Directions for this task -
Up to and including the line that contains "bm, 'brownball', sv, smooth=True)", repeat each line of the data exactly, starting from the first.

Information supplied -

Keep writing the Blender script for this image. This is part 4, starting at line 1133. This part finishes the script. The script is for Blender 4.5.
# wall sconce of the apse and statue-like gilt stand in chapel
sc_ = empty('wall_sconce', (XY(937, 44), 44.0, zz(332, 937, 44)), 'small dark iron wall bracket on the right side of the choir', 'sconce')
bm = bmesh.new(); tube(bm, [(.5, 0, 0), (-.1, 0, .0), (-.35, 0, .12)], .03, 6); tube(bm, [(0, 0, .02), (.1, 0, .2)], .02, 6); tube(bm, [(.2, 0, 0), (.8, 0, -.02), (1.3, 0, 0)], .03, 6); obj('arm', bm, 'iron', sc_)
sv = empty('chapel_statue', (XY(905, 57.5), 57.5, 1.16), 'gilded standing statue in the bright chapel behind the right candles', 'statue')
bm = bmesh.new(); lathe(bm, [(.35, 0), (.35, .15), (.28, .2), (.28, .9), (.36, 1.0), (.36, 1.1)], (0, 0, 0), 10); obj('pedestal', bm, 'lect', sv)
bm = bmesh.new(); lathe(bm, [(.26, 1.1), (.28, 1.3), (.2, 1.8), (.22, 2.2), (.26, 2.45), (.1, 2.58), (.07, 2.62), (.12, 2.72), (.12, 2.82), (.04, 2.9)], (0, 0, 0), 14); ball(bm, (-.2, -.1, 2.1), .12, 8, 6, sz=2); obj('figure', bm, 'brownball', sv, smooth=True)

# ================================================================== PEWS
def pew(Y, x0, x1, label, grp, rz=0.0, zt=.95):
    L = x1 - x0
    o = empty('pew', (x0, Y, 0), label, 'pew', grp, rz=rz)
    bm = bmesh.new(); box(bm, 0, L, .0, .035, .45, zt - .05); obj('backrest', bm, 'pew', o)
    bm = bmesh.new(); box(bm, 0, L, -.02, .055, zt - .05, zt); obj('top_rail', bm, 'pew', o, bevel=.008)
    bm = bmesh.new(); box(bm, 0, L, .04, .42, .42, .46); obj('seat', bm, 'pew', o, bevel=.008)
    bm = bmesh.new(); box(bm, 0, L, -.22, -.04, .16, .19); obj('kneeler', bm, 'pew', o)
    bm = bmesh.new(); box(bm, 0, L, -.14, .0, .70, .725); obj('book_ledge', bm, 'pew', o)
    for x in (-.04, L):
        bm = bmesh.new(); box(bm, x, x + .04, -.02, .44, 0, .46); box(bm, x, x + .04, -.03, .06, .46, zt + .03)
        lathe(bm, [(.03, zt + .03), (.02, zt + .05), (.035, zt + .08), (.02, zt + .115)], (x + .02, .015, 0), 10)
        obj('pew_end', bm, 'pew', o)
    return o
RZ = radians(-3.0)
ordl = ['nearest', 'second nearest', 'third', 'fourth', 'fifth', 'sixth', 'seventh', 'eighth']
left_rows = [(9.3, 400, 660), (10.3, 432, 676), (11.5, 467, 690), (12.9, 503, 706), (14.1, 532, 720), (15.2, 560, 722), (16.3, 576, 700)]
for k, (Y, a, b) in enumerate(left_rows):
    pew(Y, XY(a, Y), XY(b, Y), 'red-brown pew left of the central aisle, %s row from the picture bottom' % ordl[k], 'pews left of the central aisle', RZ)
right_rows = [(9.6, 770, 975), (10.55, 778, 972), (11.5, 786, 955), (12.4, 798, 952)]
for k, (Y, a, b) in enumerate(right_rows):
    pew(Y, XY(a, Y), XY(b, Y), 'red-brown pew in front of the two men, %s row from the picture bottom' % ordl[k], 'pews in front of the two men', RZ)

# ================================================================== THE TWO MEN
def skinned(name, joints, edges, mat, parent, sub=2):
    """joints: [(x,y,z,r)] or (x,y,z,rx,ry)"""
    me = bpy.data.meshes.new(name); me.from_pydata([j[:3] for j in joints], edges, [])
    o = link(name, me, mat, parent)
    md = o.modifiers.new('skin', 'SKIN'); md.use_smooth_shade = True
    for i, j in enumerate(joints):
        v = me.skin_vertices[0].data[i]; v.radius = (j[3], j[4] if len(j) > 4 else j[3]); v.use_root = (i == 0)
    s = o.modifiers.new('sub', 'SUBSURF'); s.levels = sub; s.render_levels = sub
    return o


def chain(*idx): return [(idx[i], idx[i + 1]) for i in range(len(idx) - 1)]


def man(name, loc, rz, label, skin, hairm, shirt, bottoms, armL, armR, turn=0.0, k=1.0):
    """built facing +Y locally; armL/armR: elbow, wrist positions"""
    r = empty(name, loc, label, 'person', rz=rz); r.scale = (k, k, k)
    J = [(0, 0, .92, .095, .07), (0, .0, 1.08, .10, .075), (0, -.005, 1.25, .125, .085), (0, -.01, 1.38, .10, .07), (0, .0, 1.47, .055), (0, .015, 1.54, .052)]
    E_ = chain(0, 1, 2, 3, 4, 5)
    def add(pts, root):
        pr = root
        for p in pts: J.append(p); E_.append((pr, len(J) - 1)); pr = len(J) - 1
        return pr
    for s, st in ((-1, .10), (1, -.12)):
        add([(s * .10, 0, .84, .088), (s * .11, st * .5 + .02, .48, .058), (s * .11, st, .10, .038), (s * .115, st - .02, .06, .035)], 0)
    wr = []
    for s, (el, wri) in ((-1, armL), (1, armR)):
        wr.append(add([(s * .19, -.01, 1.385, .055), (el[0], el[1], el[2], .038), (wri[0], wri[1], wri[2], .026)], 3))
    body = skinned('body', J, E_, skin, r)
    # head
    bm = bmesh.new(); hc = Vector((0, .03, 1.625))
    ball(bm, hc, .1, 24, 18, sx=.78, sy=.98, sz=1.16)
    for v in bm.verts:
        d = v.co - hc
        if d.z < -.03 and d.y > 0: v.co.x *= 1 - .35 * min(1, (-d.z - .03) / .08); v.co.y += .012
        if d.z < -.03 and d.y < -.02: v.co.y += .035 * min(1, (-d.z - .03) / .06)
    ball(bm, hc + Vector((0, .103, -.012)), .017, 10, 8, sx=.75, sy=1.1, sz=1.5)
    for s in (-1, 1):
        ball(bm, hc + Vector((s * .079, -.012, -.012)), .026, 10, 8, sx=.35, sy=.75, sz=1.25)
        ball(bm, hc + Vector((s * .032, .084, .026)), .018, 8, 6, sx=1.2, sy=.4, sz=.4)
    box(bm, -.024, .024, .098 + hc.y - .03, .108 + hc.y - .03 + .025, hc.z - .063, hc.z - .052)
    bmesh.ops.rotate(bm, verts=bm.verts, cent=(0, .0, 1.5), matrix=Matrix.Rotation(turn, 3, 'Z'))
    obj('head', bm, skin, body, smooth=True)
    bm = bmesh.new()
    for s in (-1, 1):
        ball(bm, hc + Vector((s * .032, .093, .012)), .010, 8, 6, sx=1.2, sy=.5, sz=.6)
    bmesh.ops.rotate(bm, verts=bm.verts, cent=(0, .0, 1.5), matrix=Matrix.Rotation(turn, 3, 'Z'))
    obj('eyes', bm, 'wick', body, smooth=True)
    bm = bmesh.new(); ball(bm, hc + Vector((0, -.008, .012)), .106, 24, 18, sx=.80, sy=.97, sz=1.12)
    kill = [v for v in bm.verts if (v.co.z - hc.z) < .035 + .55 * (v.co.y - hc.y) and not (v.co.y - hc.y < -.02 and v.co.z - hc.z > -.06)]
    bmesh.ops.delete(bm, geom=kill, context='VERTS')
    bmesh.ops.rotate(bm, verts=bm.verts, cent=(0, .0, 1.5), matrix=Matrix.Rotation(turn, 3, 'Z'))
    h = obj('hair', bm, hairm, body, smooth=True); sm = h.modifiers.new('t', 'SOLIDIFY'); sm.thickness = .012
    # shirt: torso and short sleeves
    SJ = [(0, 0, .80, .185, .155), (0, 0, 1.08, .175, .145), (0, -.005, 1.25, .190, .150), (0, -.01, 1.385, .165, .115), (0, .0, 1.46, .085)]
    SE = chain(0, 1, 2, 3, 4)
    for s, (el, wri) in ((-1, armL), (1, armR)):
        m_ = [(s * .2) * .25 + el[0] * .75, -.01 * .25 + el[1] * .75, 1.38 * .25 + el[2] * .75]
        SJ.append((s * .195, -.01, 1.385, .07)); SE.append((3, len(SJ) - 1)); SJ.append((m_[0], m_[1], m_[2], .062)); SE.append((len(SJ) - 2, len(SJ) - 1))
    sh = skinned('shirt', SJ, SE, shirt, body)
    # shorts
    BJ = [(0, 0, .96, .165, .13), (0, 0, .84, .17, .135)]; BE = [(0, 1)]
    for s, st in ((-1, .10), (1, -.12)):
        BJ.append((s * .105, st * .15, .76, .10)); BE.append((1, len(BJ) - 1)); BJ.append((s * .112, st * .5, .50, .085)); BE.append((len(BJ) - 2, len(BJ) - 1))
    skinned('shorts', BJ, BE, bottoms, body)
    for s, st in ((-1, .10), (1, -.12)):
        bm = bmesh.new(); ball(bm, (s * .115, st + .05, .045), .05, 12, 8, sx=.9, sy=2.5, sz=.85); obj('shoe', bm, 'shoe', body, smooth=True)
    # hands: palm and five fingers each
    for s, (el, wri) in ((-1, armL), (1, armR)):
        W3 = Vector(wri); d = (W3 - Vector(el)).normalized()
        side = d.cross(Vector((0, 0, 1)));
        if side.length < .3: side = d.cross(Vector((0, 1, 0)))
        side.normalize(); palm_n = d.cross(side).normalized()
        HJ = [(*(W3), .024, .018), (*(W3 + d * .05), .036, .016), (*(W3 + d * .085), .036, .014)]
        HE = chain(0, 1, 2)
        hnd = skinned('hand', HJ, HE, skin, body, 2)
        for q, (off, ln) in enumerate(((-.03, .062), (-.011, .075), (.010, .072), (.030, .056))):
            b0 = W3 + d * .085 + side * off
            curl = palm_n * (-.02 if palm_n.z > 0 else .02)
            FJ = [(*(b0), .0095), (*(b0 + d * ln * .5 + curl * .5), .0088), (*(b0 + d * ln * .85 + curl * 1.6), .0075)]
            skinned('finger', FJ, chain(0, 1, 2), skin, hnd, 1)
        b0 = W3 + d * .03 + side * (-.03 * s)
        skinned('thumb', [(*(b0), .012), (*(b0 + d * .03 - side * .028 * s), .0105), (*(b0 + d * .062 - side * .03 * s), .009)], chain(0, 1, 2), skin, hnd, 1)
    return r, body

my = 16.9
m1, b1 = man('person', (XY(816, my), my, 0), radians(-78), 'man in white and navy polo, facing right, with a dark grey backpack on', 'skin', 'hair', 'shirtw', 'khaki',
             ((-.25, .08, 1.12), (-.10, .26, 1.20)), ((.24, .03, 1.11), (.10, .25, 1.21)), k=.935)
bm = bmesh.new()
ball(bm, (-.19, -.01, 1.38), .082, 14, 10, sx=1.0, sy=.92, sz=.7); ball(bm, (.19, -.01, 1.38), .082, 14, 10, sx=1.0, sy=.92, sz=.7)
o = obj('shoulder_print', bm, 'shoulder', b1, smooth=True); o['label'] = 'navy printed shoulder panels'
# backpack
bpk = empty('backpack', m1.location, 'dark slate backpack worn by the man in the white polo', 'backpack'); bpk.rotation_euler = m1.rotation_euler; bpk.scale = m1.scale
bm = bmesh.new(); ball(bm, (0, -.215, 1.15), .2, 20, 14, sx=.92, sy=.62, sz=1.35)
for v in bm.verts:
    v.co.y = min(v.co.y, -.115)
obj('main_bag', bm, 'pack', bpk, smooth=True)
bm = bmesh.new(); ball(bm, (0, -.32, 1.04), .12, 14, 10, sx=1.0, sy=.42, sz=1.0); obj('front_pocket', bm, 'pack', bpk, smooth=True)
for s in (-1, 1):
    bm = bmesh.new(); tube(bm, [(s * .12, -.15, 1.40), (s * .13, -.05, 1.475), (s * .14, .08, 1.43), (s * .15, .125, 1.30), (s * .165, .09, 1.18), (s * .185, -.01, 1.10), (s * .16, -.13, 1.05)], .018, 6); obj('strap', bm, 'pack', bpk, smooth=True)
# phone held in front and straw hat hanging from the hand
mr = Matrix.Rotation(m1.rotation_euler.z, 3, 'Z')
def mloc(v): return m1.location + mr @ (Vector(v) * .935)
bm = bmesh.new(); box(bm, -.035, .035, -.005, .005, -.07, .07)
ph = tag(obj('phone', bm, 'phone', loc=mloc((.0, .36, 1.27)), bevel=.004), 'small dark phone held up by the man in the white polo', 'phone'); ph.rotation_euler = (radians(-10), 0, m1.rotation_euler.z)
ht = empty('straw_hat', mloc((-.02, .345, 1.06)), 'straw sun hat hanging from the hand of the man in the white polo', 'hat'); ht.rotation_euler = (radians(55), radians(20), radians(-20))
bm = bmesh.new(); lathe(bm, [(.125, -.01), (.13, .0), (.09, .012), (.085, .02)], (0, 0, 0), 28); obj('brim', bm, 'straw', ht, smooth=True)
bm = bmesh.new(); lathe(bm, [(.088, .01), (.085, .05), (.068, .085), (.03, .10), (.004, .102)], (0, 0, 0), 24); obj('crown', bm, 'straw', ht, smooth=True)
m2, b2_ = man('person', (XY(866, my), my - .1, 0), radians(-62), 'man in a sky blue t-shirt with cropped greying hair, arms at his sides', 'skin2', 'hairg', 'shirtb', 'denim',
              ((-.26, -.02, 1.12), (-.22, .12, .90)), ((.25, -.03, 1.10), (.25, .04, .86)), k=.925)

Problem solution -
Keep writing the Blender script for this image. This is part 4, starting at line 1133. This part finishes the script. The script is for Blender 4.5.
# wall sconce of the apse and statue-like gilt stand in chapel
sc_ = empty('wall_sconce', (XY(937, 44), 44.0, zz(332, 937, 44)), 'small dark iron wall bracket on the right side of the choir', 'sconce')
bm = bmesh.new(); tube(bm, [(.5, 0, 0), (-.1, 0, .0), (-.35, 0, .12)], .03, 6); tube(bm, [(0, 0, .02), (.1, 0, .2)], .02, 6); tube(bm, [(.2, 0, 0), (.8, 0, -.02), (1.3, 0, 0)], .03, 6); obj('arm', bm, 'iron', sc_)
sv = empty('chapel_statue', (XY(905, 57.5), 57.5, 1.16), 'gilded standing statue in the bright chapel behind the right candles', 'statue')
bm = bmesh.new(); lathe(bm, [(.35, 0), (.35, .15), (.28, .2), (.28, .9), (.36, 1.0), (.36, 1.1)], (0, 0, 0), 10); obj('pedestal', bm, 'lect', sv)
bm = bmesh.new(); lathe(bm, [(.26, 1.1), (.28, 1.3), (.2, 1.8), (.22, 2.2), (.26, 2.45), (.1, 2.58), (.07, 2.62), (.12, 2.72), (.12, 2.82), (.04, 2.9)], (0, 0, 0), 14); ball(bm, (-.2, -.1, 2.1), .12, 8, 6, sz=2); obj('figure', bm, 'brownball', sv, smooth=True)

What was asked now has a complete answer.